Ads have a singular advantage, in that they pay for product (as in television and radio programming) instead of making the actual consumer pay. In effect, the advertiser becomes the consumer in an indirect way--this relieves the consumer of part of the burden of paying for the product. Example: most commercial television channels. While television commercials may be annoying as a general rule, not everyone would prefer to pay instead.

The opponents of this "ad culture"--anti-ad activists, we might say, would rather fight against this. But to join their fight, we must actually be convinced that it's worth our being a bit poorer for their cause. There are usually three arguments used in advancing these claims:

1. Anti-corporatism. Some advertisements may be considered fraudulent, and it is also pointed out that advertising gives too much power to advertising agencies (rather than manufacturers) in terms of how to manage a given product. This argument may have merit. However, its proponents usually assume that claims of fraud should be taken as gospel. But anti-ad activists must demonstrate such fraud on a case-by-case basis before we can grant them credibility.

2. "Culture jamming" and anti-consumerism. One may propose that ads are distorting the culture toward material needs. It is not certain why this is a bad thing. While consumerism may damage some people's situations in the long run, surely satisfying material needs is not bad as a general rule. Once again, it remains to be demonstrated that specific problems are inherent to the consumption of goods.

3. Control of the public. The intent of advertising is to change minds. This always carries with it certain risks of memetic conditioning. As such, it may seem a danger to free will and social cohesion in general.

This last point is more complex than it seems. Indeed, it brings into light the whole discipline of memetics--what makes some memes convincing and others unsuccessful. Superficially, it may seem that there is no place for free will in the equation. But this is not true: the mind is always active in processing information from the senses and from past information, and we cannot arrive at a proper understanding without this fact.

The proper question, I propose, should not be "Should we let ads continue to control us?," but rather, "What makes some people suggestible, and some not?" I would say that this is in no small part due to one's epistemic habits. Someone who accepts readily the beliefs of the people and the media surrounding him will be more likely to "buy into" marketing rhetoric. Someone who is more rational would be more likely to see advertising information through a more objective light.
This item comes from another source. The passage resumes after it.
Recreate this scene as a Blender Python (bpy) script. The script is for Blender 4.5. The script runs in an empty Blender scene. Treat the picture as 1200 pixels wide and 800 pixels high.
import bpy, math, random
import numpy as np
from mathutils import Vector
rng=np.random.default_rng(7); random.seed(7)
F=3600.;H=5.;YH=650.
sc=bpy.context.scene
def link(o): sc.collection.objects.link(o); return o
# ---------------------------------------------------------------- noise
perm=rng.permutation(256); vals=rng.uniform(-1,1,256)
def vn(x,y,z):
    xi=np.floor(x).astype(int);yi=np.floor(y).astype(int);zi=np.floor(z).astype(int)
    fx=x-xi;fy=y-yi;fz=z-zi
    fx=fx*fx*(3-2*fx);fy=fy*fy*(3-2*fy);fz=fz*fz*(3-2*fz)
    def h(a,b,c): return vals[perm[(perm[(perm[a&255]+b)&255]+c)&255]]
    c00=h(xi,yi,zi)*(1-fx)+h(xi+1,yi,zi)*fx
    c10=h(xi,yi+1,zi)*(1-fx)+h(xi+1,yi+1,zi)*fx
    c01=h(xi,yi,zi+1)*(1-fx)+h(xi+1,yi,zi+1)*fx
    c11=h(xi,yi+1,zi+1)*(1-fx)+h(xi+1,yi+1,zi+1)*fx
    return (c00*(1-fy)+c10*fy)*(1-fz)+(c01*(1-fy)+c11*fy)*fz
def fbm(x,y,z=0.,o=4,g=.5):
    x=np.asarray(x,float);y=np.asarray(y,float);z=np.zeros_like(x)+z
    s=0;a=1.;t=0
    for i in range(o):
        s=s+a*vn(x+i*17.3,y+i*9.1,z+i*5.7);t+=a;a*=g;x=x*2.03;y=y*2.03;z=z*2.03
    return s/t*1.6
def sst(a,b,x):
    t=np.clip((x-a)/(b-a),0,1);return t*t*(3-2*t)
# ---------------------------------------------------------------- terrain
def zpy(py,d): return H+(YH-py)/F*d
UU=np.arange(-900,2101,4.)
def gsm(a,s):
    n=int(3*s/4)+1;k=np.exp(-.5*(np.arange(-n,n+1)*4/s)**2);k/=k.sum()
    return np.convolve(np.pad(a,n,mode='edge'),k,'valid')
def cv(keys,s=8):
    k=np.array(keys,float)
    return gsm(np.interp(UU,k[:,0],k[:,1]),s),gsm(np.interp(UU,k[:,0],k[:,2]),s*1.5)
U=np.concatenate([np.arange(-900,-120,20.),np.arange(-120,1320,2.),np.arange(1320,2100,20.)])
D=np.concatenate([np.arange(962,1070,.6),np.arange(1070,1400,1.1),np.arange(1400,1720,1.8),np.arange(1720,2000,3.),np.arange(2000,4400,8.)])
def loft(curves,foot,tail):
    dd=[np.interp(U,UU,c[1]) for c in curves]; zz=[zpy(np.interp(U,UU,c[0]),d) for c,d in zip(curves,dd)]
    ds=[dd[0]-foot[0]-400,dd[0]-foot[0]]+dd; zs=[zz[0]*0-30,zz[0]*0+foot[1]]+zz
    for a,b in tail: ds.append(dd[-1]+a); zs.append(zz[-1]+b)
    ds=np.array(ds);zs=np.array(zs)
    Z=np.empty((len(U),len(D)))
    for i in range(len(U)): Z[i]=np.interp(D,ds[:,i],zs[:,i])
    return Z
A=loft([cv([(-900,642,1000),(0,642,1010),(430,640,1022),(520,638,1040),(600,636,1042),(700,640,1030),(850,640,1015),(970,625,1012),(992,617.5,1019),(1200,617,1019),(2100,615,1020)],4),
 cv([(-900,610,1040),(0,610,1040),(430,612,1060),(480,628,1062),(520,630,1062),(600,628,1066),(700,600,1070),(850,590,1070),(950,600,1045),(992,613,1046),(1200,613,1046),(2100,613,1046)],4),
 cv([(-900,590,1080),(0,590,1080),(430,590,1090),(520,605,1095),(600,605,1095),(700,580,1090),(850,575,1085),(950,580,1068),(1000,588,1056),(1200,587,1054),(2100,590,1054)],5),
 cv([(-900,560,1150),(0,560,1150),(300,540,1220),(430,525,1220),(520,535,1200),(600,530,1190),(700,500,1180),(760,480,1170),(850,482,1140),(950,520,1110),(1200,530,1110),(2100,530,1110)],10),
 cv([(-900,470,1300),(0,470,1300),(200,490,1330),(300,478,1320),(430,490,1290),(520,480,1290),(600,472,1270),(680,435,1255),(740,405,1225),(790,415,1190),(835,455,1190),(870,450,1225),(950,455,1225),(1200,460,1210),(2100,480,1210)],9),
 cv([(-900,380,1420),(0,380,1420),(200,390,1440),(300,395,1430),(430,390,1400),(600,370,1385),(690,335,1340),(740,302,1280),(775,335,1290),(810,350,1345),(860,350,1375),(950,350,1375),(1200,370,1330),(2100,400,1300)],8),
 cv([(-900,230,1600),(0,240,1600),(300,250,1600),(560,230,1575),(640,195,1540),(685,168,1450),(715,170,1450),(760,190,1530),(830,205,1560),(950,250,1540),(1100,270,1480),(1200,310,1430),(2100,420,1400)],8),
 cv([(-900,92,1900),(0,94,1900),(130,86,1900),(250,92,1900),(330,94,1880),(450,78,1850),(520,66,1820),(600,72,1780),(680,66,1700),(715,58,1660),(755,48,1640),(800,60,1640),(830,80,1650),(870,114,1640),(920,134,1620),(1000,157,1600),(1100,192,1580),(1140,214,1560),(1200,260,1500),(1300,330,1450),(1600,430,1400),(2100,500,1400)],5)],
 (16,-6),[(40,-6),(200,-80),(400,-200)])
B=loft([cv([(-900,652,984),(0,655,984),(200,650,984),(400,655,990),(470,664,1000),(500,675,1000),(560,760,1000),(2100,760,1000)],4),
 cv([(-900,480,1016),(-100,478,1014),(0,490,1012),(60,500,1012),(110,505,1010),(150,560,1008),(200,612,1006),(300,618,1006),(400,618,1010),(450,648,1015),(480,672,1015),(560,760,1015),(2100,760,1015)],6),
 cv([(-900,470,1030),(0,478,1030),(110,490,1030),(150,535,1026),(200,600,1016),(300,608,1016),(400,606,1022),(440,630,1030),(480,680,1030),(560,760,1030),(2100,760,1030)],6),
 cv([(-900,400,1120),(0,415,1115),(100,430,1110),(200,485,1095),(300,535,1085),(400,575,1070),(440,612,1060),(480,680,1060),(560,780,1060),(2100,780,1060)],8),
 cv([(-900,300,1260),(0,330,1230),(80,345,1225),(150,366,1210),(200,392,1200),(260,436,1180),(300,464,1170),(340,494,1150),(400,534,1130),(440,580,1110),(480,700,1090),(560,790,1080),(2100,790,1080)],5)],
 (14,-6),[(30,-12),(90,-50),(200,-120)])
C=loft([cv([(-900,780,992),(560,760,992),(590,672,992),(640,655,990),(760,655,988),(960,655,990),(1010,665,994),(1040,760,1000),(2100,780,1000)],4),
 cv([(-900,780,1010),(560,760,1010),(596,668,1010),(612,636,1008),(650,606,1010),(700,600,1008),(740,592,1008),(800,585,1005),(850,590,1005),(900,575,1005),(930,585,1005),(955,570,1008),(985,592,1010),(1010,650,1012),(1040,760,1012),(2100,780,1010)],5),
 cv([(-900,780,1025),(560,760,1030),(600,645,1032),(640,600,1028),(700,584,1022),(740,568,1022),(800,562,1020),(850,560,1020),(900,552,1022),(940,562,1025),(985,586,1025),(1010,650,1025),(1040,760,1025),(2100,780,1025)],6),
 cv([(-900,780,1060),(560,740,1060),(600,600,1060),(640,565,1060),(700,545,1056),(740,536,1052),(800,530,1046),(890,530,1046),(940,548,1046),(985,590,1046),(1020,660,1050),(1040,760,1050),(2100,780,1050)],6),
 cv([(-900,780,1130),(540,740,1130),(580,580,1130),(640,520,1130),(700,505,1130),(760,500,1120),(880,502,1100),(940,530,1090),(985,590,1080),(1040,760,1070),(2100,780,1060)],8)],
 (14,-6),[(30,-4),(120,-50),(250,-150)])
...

Ads exist because they create profit, and they create profit because people buy their premises. Yet they often do not provide much information on the product itself, but, rather, concentrate on attitude and brand recognition. Why this situation exists is a psychological and memetic question, not a social one.

Case in point: banner ads on the Web. We all thought it was the solution, that the internet was going to remain free forever. We now know that just ain't so! The internet is just not as passive, and people quickly adapted to banners. According to usability studies expert Jakob Nielsen, clickthrough rates plunged below one percent around 1998, and are now slushing around the low decimals.

There are solutions to this problem, like focused banners, text ads, or micropayments, but that's another issue altogether. What is relevant is what the internet is now becoming: a proliferation of pop-up ads and spyware. This is the kind of situation where the issue of advertising does become social, even political.

There are three kinds of problematic internet ads: spam, spyware and other hidden programs, and popups.

The issue of popups, I realize, is controversial, because it gets to the heart of what consent means on the internet. A question to the effect of, "When I go on a site, what do I explicitly consent to and not consent to?" We obviously consent to having text and pictures displayed onscreen, but not to having our hard drive deleted. And the question is whether popup ads belong to the first or the second category. That is a question worthy of its own article.

Spam and spyware (hidden routines which "spy" on our systems and send back statistical information) are more of an issue of bandwidth and privacy, respectively. It may seem that spam doesn't cost anything, but that is not true: it costs bandwidth, and lots of bandwidth at that. That's why you have basically the entire internet hierarchy (to the extent there is one, anyway) fighting against it. As for spyware, well, it's just wrong to have anyone install programs on your computer without your consent, let alone steal your personal information.

So my point is not that there are no social issues at all related to our ad culture. Rather, like any other factor in a free society, it must be based on mutual respect, and an understanding of the human mind. Without these agreed-upon premises, we will forever be caught between actual predatory marketers and anti-consumer activists.